Thursday, August 30, 2012, 5:29:16 PM, you wrote:

> 1. Is there a one to many relation between a cached object and a Doc
> structure?

Yes, that's the chained Docs in the lower right. Each Doc represents a fragment 
and we have discussed previously how objects are stored as an ordered set of 
fragments.

> 2. A Doc structure contains a table of fragments which are represented as
> uint64_t offsets.

The fragment offsets are the location in the object of the fragment data. 
frag_offset[i] is the address of the first byte past the end of fragment i. To 
simplify, presume fragments are at most 100 bytes long and we have an object 
that is 390 bytes long in four fragments (0,1,2,3). Then frag_offset[1] could 
be 201 which would mean the next byte past the end of fragment 1 is byte 201 of 
390 in the original object (or equivalently that the first byte of fragment 2 
is byte 201 of 390 in the object).

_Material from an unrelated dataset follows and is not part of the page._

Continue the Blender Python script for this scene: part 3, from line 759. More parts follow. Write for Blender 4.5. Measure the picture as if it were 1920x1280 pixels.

This data is used to accelerate range 
requests so that if you had a request for bytes 220-300 of the object you could 
skip immediately to fragment 2 without reading fragment 1. In real life there 
are some very large (20M+) files out there and being able to skip reading the 
first 10M or so from disk is an enormous performance improvement. Note the 
earliest doc for an alternate is always read because of the way the logic is 
done now, although in theory that could be skipped because you the fragment 
data you need is in the First Doc which doesn't contain any object data for 
objects with multiple alternates or that are more than 1 fragment long.